NMMU student brings knowledge closer to learners globally

19th November 2014

Company Announcement - Rumbi Maisva, a NMMU BCom (Hons) Information Systems student, has developed a system to bring knowledge closer to learners more quickly. The system automates the process of answering questions; hence assisting an educational mobile content site with its backlog of about 10 500 questions. The cost of accessing information is a major stumbling block especially for individuals who cannot afford the costs of full mobile Internet access using modern smart phones.

MXit, as a social media platform, provides a cost-effective alternative to the market leaders and content providers among growing communities of young learners desperate to access online content via older mobile phones (feature phones). An educational mobile content site accessed using MXit is Speak to Prof Ron, where learners from over 80 different countries submit questions relating to science, technology, engineering, maths and innovation through the Every1Mobile portal. Questions range from “why is the sky blue?” to “I want to become a doctor but I am doing Mathematics Literacy”. The concept was developed by Dr Ron Beyers of the Young Engineers and Scientists of Africa (YESA – yesa.org.za) in partnership with the Meraka Institute.
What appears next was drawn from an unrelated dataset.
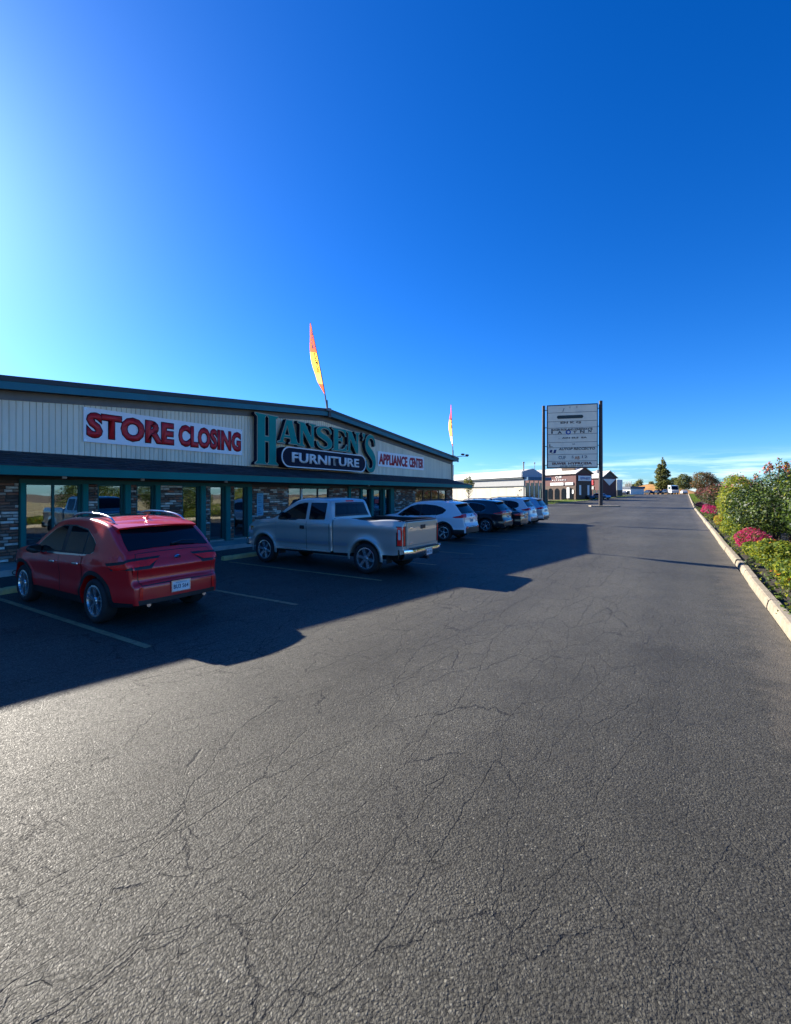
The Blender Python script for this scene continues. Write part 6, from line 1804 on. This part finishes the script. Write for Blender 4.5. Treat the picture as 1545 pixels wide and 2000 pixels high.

To date over 50 000 questions have been submitted in just 18 months and the demand for answers to questions is growing daily because it is currently a manual response system. Rumbi’s new automated system supports automated responses to learners’ questions where similar questions were previously answered and reside in the question database. The system analyses the questions even where there are spelling mistakes, grammatical errors and identifies existing questions in the database that are the best match.

“If the question is a new question for which there are no matches, it is routed to a human administrator to answer and subsequently becomes part of the question database. The others are matched up. In this way many more learners can be assisted immediately and automatically,” says the Computing Sciences student.